Mr Gove singled out Haringey in his speech, saying he had been asked ‘not to challenge’ the leadership of the lowest performing schools in the deprived north London borough.

‘But for years, hundreds of children have grown up effectively illiterate and innumerate,’ he said.

‘In one of the most disadvantaged parts of our capital city, poor children have been deprived of the skills they need to succeed.

‘Defenders of the status quo say these schools shouldn’t be judged in this way because they have a different approach – they are creative or inclusive.

‘But you can’t be creative if you can’t read properly and speak fluently – you can’t be included in the world of work if you aren’t numerate.’

He added that the same ‘ideologues’ and ‘enemies of promise’ who were ‘happy with failure’ claimed that it was not possible to get the same results in the inner cities as the ‘leafy suburbs’.

Old prejudices: Gove says the obstructions are because failing schools don't believe inner city children can achieve the same levels as those in suburban schools

Old prejudices: Gove says the obstructions are because failing schools don’t believe inner city children can achieve the same levels as those in the suburbs

‘Let’s be clear what these people mean.
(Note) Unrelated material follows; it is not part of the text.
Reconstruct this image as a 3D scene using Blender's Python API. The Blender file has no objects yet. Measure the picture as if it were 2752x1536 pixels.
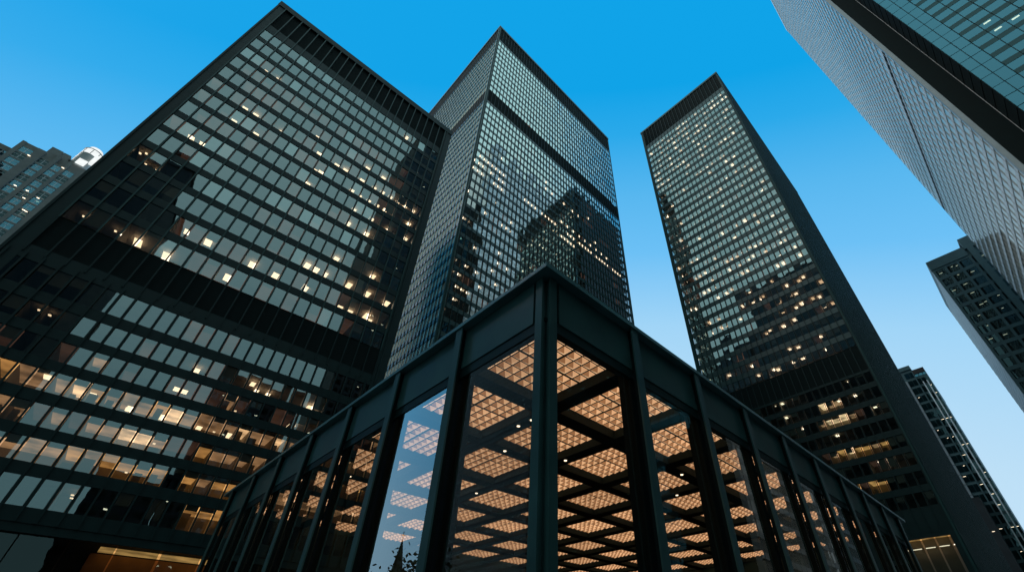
import bpy, bmesh, math, random
from mathutils import Vector, Matrix
R = random.Random(11)
C = bpy.context.scene.collection
scene = bpy.context.scene
EYE = 1.6                                   # camera height; heights marked "rel" below are measured from the eye

# ------------------------------------------------------------------ materials
def new_mat(name):
    m = bpy.data.materials.new(name); m.use_nodes = True
    nt = m.node_tree; nt.nodes.clear()
    out = nt.nodes.new('ShaderNodeOutputMaterial')
    return m, nt, out
def nd(nt, t, **kw):
    n = nt.nodes.new(t)
    for k, v in kw.items():
        if k.startswith('i_'): n.inputs[k[2:].replace('_', ' ')].default_value = v
        else: setattr(n, k, v)
    return n
def surf(name, col, rough=.5, var=.15, scale=1.2, metal=0., bump=0., bscale=8., spec=.5):
    m, nt, out = new_mat(name)
    b = nd(nt, 'ShaderNodeBsdfPrincipled'); b.inputs['Roughness'].default_value = rough
    b.inputs['Metallic'].default_value = metal; b.inputs['Specular IOR Level'].default_value = spec
    tc = nd(nt, 'ShaderNodeTexCoord')
    nz = nd(nt, 'ShaderNodeTexNoise'); nz.inputs['Scale'].default_value = scale; nz.inputs['Detail'].default_value = 6
    nt.links.new(tc.outputs['Object'], nz.inputs['Vector'])
    mr = nd(nt, 'ShaderNodeMapRange'); mr.inputs['From Min'].default_value = .3; mr.inputs['From Max'].default_value = .7
    mr.inputs['To Min'].default_value = 1 - var; mr.inputs['To Max'].default_value = 1 + var
    nt.links.new(nz.outputs['Fac'], mr.inputs['Value'])
    mx = nd(nt, 'ShaderNodeVectorMath', operation='SCALE'); mx.inputs[0].default_value = col
    nt.links.new(mr.outputs['Result'], mx.inputs['Scale'])
    nt.links.new(mx.outputs['Vector'], b.inputs['Base Color'])
    mr2 = nd(nt, 'ShaderNodeMapRange'); mr2.inputs['To Min'].default_value = max(.02, rough - .12); mr2.inputs['To Max'].default_value = rough + .12
    nt.links.new(nz.outputs['Fac'], mr2.inputs['Value']); nt.links.new(mr2.outputs['Result'], b.inputs['Roughness'])
    if bump:
        n2 = nd(nt, 'ShaderNodeTexNoise'); n2.inputs['Scale'].default_value = bscale; n2.inputs['Detail'].default_value = 4
        nt.links.new(tc.outputs['Object'], n2.inputs['Vector'])
        bp = nd(nt, 'ShaderNodeBump'); bp.inputs['Strength'].default_value = bump; bp.inputs['Distance'].default_value = .05
        nt.links.new(n2.outputs['Fac'], bp.inputs['Height']); nt.links.new(bp.outputs['Normal'], b.inputs['Normal'])
    nt.links.new(b.outputs['BSDF'], out.inputs['Surface'])
    return m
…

Let’s hold their prejudices up to the light,’ he said.

‘What are they saying? “If you’re poor, if you’re Turkish, if you’re Somali, then we don’t expect you to succeed. You will always be second class and it’s no surprise your schools are second class”.

‘I utterly reject that attitude.

‘It’s the bigoted backward bankrupt ideology of a left wing establishment that perpetuates division and denies opportunity.’

Mr Gove’s speech at Haberdashers’ Aske’s Hatcham College in south-east London, highlighted a recent study by academics at the London School of Economics, who found the academies programme generated ‘a significant improvement in pupil performance’.

The Government also released its latest figures for academies.

There are now 1,529 academies, compared with only 200 when the coalition came to power. Of those, 1,194 have been converted from schools, while 335 have been sponsored.

A total of 45 per cent of all maintained secondary schools are either open or in the pipeline to become academies, he said.

Mr Gove said more than 700 maintained primary schools were either open or in the pipeline to become academies, ranging from small rural to large urban primaries.

He added that in 16 local authorities there were more than 10 per cent of primary schools open or in the pipeline to become academies.